Ecologische monitoring van het grindbed

De installatie van het grindbed zal hoogstwaarschijnlijk in de zomer gebeuren, omdat de weersomstandigheden dan het meest geschikt zijn voor dergelijke technische operaties. Aangezien de meeste larven van epibenthische soorten (soorten die op de oppervlakte van de bodem leven) zich in de lente settelen, wordt er weinig groei verwacht tijdens het eerste jaar. De kolonisatie van een hard substraat is een traag proces dat reeds uitgebreid gedocumenteerd werd op andere locaties. Aangezien we streven naar de ontwikkeling van een mature gemeenschap kan een eerste monitoringcampagne dus minstens 2 jaar na installatie van het grindbed plaatsvinden. Op lange termijn kunnen de monitoringcampagnes herhaald worden om de 2 à 3 jaar. Dit is een minimumvoorstel tot monitoring, een uitgebreider monitoringprogramma kan opgesteld worden, afhankelijk van de vooropgestelde noden voor onder andere outreach. Een bijkomende interessante optie om hierbij te onderzoeken is het gebruik van Autonome Rif Monitoring Structuren: 3D structuren die voor bepaalde tijd op de zeebodem geplaatst worden waarna de aanwezige organismen op de structuren bestudeerd worden.

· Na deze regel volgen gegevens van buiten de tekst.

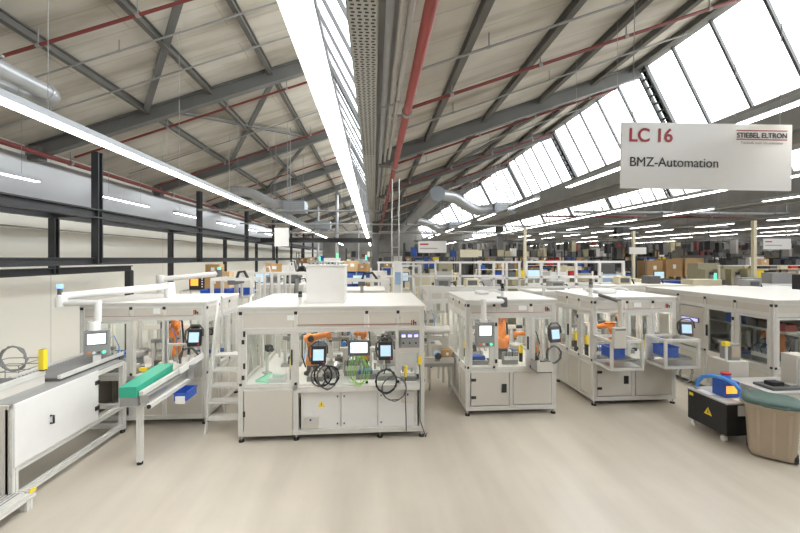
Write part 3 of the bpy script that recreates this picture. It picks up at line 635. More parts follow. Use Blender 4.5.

Geofysische monitoring van het grindbed

Het doel van de geofysische monitoring is het in kaart brengen van het grindbed, het bepalen van veranderingen in de morfologie in en rond de projectlocatie en het bepalen van sedimentatie op basis van bodemschuifspanning.
 
De uiteindelijke positie van de testlocatie wordt bepaald op basis van een ‘multibeam echosounder survey’ (MBES) bathymetrisch onderzoek voor de installatie. Dit onderzoek bepaalt aan de hand van sonars de diepte van de zeebodem en brengt het reliëf ervan in kaart. De installatie van een grindbed verstoort het natuurlijke morfologische evenwicht van de site. Aangezien de sterkste verstoring van de zeebodem verwacht wordt direct na de aanleg van het grindbed is een hoge onderzoeksfrequentie op korte termijn wenselijk (interval van ongeveer 3 weken, kan in combinatie gebeuren met de hydro-en morfodynamische controle). Op langere termijn zal het systeem evolueren naar een nieuw evenwicht en kan de frequentie van de geofysische monitoring sterk verlaagd worden. Om de impact van stormen op het grind te beoordelen en om een beeld te krijgen van de nabijgelegen zeebodem mobiliteit, is een monitoring voor en na het winterseizoen aan te raden.

Nazorg: handhaving

Een goede handhaving is essentieel om de nieuw aangelegde grindbedden te vrijwaren van verstoring en bodemberoering. Een studie om na te gaan welke vormen van handhaving hiervoor opportuun zijn, is aangewezen. Deze studie wordt best uitgevoerd voor de aanleg van het grindbed, zodat de handhaving na implementatie meteen gegarandeerd kan worden.